[thelist] font-size
Diane Soini
dianesoini at earthlink.net
Thu Sep 11 21:19:09 CDT 2003
The font-size bug is not just an annoyance because the examples I
provided only showed the link (or in some cases the entire page full of
text, plus all the block-level elements) getting bigger when you click.
Since they didn't have popup javascript windows, they couldn't
demonstrate the full extent of the bug, which is once the link is
clicked, the main browser window reverts to the medium font-size. That
is what is happening in the split second before the page changes. You
just don't have time to see the weird re-painting thing without a popup
window.
It's alarming enough of a quirk that it causes some of our novice web
users to think something is broken. I couldn't overcome it with any CSS
trick. And believe me I tried all of them, including the ones that have
been suggested here. What works, of course, is no font-size, but I was
overruled.
I don't disagree that code should be well-written. You don't need to
convince me or argue with me. It has been a goal of mine to achieve
this, but it has been extremely difficult to convince the people I work
with that it is important.
We will likely always use tables for layout purposes until CSS matures
enough for the kind of control that is truly needed for a rich user
interface such as what is required in our complex application.
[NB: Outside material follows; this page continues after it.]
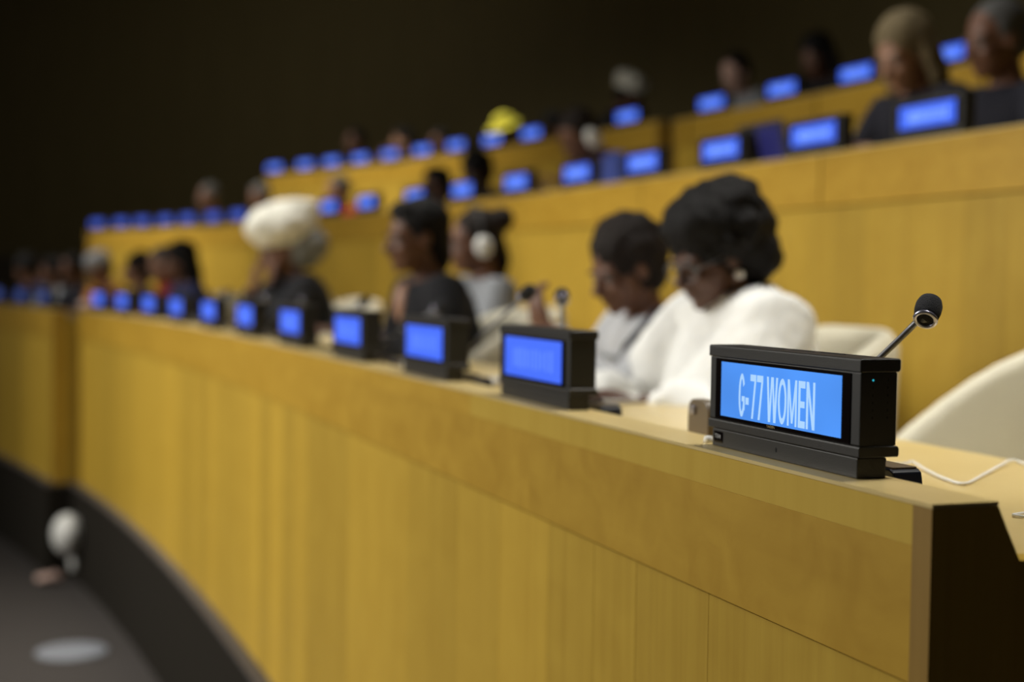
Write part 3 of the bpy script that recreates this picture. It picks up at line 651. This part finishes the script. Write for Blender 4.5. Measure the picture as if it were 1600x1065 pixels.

In my efforts to convince the project manager we need good code, I
believe I finally made a break-through today when I passed along a link
to an article about Doctypes, quirks and standards compliance among
browsers. The project manager I work with, who has always discounted
what I do as something "non-technical", finally saw the light after
reading the article, probably because it was so technical. He is
finally agreeing that we ought to write better code, and he finally
understands that he can't continue to allow his programmers to write
poor code. He wants to know what we can do to clean it up.
Sometimes you have to take small victories along the way.